Pushed by unions to keep the status quo, Paterson and the Legislature decided against changing the law to put the non-union companies on a level playing field with unionized firms.

Also consider property taxes.

The idea of a property tax cap was dead on arrival in the Assembly, whose Democratic conference is dominated by legislators from New York City. Why?

Because there is no separate school property tax in New York City, which keeps its property tax relatively low and, instead, relies on a separate city income tax.

This year’s fight over cleaning up old industrial sites known as brown-fields also devolved into an upstate/ downstate fight.

The program was originally billed as a means to help decaying upstate neighborhoods. Instead, it became a tool for developers in New York City and its suburbs to build on sites that would have been developed anyway — running up a tab of $3.1 billion in tax breaks.

Lawmakers last week changed the program, but not before promising to keep funding intact for those downstate development plans.

Upstate business groups also complain about a lack of action on a law enacted in 1885 to protect scaffold workers in New York City. Over the years, it morphed and made employers liable, critics say, even if the injured worker fails to use safety equipment or is drunk. That higher insurance adds $10,000 onto a home’s cost in Buffalo, builders say.

Yet there are those who say the long tradition of geographic balance — having a least one upstater at the seat of power in Albany — has done little to stem the loss of jobs and population outside the New York City area.

They note that even though upstate had a voice through Senate Majority Leader Joseph Bruno — who was one of the “three men in a room” divvying up the state budget and making major statewide decisions over the past 13 years — he did little for upstate beyond his own Albany-area district.

“Joe Bruno served the Capital District very, very well, but I don’t know if we necessarily felt in Rochester any increased influence in his role as Senate majority leader,” said Sandy Parker, president of the Rochester Business Alliance and a leader of Unshackle Upstate, a job-creation coalition.

Others also say that statewide officials like Paterson and particularly the Senate’s new majority leader, Skelos, have reason to care about upstate: political survival.

Skelos does not want to be known as the GOP majority leader who lost the Senate to the Democrats. Republicans hold a 32-30 edge now, and the planets are lining up neatly for the Democrats to take control in January.

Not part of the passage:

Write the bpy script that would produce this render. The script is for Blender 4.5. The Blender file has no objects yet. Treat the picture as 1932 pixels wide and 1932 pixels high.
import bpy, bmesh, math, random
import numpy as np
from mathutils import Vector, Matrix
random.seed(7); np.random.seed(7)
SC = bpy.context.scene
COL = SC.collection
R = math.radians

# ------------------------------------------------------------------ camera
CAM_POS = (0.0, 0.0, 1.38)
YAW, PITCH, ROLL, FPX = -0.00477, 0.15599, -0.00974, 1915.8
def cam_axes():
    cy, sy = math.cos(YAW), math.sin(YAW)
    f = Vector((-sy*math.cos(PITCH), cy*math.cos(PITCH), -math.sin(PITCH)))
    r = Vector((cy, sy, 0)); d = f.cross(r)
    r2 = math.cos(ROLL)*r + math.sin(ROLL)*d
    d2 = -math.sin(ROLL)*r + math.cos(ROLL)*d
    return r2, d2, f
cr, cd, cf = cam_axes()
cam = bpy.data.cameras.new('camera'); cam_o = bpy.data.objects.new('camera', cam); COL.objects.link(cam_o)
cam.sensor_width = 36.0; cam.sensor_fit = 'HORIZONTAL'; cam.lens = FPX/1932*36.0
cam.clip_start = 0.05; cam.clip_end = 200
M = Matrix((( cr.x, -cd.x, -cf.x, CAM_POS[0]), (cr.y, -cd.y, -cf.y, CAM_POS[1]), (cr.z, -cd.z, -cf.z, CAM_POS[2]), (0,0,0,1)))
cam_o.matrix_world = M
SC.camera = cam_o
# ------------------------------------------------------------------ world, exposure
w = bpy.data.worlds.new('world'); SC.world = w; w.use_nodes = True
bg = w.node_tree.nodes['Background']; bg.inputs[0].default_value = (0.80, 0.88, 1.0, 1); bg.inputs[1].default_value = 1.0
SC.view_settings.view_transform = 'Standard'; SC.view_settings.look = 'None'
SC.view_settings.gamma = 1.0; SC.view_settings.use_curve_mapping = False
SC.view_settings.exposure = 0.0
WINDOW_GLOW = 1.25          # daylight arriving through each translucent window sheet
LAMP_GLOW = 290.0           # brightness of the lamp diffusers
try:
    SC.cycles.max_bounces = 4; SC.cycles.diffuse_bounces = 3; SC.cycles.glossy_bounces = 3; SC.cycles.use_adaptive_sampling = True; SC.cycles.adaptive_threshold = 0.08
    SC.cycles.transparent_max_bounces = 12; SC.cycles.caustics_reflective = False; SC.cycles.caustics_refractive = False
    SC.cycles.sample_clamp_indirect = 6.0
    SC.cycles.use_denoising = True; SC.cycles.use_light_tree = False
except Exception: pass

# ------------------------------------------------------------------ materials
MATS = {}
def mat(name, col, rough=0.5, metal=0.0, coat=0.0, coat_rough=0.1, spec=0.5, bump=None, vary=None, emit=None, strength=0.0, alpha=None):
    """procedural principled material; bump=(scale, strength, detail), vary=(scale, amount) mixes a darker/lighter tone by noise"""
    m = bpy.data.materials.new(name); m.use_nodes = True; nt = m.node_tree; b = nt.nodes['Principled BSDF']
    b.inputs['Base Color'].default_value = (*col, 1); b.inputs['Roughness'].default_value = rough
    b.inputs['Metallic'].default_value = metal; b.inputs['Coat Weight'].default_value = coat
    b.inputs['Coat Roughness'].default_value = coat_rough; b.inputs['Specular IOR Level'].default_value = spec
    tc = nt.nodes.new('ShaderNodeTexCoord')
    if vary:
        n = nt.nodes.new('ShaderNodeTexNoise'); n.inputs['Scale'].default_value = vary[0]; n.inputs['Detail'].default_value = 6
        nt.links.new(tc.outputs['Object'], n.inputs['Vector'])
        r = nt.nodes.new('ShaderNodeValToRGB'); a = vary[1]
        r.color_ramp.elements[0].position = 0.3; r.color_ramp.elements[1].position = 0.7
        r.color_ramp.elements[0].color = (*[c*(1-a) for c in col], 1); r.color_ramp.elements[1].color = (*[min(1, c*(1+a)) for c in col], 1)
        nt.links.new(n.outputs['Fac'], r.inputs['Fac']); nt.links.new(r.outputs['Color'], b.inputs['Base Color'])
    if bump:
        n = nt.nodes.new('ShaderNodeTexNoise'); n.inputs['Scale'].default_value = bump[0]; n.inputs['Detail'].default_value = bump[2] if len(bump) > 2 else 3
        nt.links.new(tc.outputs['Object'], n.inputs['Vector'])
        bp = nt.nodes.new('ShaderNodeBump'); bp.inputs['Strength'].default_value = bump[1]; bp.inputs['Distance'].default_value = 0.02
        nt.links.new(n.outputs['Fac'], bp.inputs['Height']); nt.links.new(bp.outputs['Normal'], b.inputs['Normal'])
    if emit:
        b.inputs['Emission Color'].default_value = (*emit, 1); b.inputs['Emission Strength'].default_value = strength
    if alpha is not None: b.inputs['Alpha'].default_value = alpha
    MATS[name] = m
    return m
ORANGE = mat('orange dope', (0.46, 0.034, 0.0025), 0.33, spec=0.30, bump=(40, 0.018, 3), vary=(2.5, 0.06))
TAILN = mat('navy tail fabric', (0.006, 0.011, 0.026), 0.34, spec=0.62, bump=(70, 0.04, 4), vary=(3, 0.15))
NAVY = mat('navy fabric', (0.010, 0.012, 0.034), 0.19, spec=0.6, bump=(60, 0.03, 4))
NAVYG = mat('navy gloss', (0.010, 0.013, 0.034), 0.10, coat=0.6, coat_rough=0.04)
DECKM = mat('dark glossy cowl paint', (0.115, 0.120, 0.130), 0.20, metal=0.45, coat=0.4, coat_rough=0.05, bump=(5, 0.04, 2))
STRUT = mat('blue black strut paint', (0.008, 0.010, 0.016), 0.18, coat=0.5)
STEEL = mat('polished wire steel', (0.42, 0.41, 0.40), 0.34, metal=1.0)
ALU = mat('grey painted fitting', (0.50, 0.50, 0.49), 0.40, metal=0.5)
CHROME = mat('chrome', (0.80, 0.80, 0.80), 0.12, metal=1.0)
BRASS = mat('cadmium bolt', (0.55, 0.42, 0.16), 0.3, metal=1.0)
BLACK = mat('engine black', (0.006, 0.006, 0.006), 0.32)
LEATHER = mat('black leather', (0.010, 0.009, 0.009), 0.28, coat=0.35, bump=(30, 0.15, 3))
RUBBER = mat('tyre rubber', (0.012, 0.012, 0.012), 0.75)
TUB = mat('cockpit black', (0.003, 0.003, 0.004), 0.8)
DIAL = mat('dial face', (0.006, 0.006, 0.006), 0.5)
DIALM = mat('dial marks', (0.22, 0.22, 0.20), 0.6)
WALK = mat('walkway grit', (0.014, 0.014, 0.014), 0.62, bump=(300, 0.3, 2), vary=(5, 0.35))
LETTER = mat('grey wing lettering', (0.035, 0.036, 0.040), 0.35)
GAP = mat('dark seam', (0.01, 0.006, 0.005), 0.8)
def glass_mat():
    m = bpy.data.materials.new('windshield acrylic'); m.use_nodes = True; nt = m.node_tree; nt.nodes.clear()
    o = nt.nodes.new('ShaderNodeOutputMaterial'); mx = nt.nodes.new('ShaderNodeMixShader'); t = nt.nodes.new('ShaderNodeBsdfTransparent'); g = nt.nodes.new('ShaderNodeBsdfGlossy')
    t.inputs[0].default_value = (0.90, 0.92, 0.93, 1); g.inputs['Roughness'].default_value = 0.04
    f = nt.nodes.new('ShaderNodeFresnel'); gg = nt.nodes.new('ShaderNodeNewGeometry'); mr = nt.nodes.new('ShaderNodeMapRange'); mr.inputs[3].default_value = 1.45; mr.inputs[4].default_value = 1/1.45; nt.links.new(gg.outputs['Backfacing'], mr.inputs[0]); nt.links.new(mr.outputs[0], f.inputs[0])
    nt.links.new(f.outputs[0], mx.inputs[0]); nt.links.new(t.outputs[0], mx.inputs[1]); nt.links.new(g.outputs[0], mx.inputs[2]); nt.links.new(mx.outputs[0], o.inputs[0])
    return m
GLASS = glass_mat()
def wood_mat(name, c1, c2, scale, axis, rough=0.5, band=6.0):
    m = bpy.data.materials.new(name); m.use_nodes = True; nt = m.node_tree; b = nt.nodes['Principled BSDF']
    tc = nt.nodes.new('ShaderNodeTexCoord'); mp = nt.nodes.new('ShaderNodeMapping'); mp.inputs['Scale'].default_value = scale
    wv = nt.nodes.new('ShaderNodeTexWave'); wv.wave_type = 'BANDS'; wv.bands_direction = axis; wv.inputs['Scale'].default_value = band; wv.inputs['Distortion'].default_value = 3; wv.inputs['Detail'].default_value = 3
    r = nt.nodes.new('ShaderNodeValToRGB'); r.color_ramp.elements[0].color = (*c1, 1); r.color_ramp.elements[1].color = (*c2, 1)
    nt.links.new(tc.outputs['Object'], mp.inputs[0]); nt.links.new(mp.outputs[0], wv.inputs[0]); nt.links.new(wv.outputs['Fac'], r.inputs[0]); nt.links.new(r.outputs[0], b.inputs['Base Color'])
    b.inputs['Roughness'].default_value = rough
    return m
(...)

“I’m not from the city,” said Skelos, who is making an upstate tour this week, beginning in Buffalo. “I’m from Long Island, and we have suburban interests throughout the state. And whether you live outside Buffalo or Montauk, your property taxes are choking you. That is the No. 1 issue.”

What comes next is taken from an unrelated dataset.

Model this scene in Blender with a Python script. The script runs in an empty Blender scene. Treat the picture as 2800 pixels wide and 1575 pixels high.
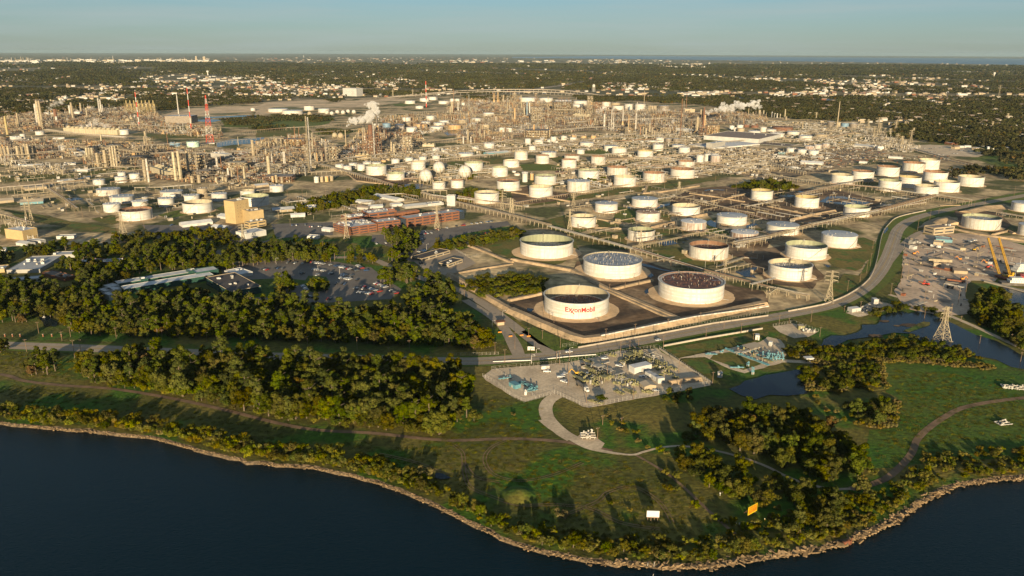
import bpy,math,random
from mathutils import Vector,Matrix,Euler
R=math.radians
random.seed(7)
rnd=random.random
def ru(a,b):return a+(b-a)*random.random()
sc=bpy.context.scene
COL=sc.collection

# ---------------------------------------------------------------- camera
CAM_H=225.0
PITCH,ROLL,LENS=16.48,0.21,28.0
cam_d=bpy.data.cameras.new('camera');cam=bpy.data.objects.new('camera',cam_d);COL.objects.link(cam)
cam_d.lens=LENS;cam_d.sensor_width=36;cam_d.clip_start=1;cam_d.clip_end=200000
MROT=Matrix.Rotation(R(90-PITCH),3,'X') @ Matrix.Rotation(R(ROLL),3,'Z')
cam.matrix_world=Matrix.Translation((0,0,CAM_H)) @ MROT.to_4x4()
sc.camera=cam
sc.render.resolution_x,sc.render.resolution_y=1024,576
sc.view_settings.view_transform='Standard';sc.view_settings.look='None'
sc.view_settings.exposure=1.2;sc.view_settings.gamma=1
sc.cycles.max_bounces=4;sc.cycles.diffuse_bounces=2;sc.cycles.glossy_bounces=2
sc.cycles.transmission_bounces=2;sc.cycles.volume_bounces=1;sc.cycles.transparent_max_bounces=8
sc.cycles.use_denoising=True
sc.cycles.sample_clamp_indirect=4
sc.render.use_persistent_data=False

# ---------------------------------------------------------------- sky and sun
SUN_EL,SUN_AZ=8.8,0.5          # degrees; the sun stands low behind the camera
w=bpy.data.worlds.new('World');sc.world=w;w.use_nodes=True
nt=w.node_tree;nt.nodes.clear()
wo=nt.nodes.new('ShaderNodeOutputWorld');bg=nt.nodes.new('ShaderNodeBackground')
sky=nt.nodes.new('ShaderNodeTexSky');sky.sky_type='NISHITA';sky.sun_disc=False
sky.sun_elevation=R(SUN_EL);sky.sun_rotation=R(180-SUN_AZ);sky.altitude=200
sky.air_density=1.0;sky.dust_density=0.3;sky.ozone_density=4.8
bg.inputs['Strength'].default_value=0.05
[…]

Some upstate business executives worry, though, that high property taxes are just one of the causes for upstate along with job creation and stemming the loss of population.

So upstate is left to wonder if its economic and demographic slide over the past 30 years will continue with the shift of all state leadership seats to the New York City area, especially since the three-men-in-a-room structure in Albany presents little opportunity for influence from others.

“If state government operated in a way where members of the Assembly and Senate outside the leaders had some more direct influence, then it might not be so worrisome. But the way it operates is the majority leader, speaker and governor tend to be the people who make the most crucial decisions, and we’ve no longer got a voice there,” said Victor Martucci, vice president at Marrano Marc/Equity, the region’s largest home builder.

How do the downstate leaders, who live in communities so different from upstate, relate when their view of upstate is the occasional fly-in for a news conference or fundraiser? How can their view not be prejudiced if they spend the majority of their work week south of the George Washington Bridge?

“I’m skeptical and concerned,” Levy said. “They can say what they want. But there’s no way it can be the same.”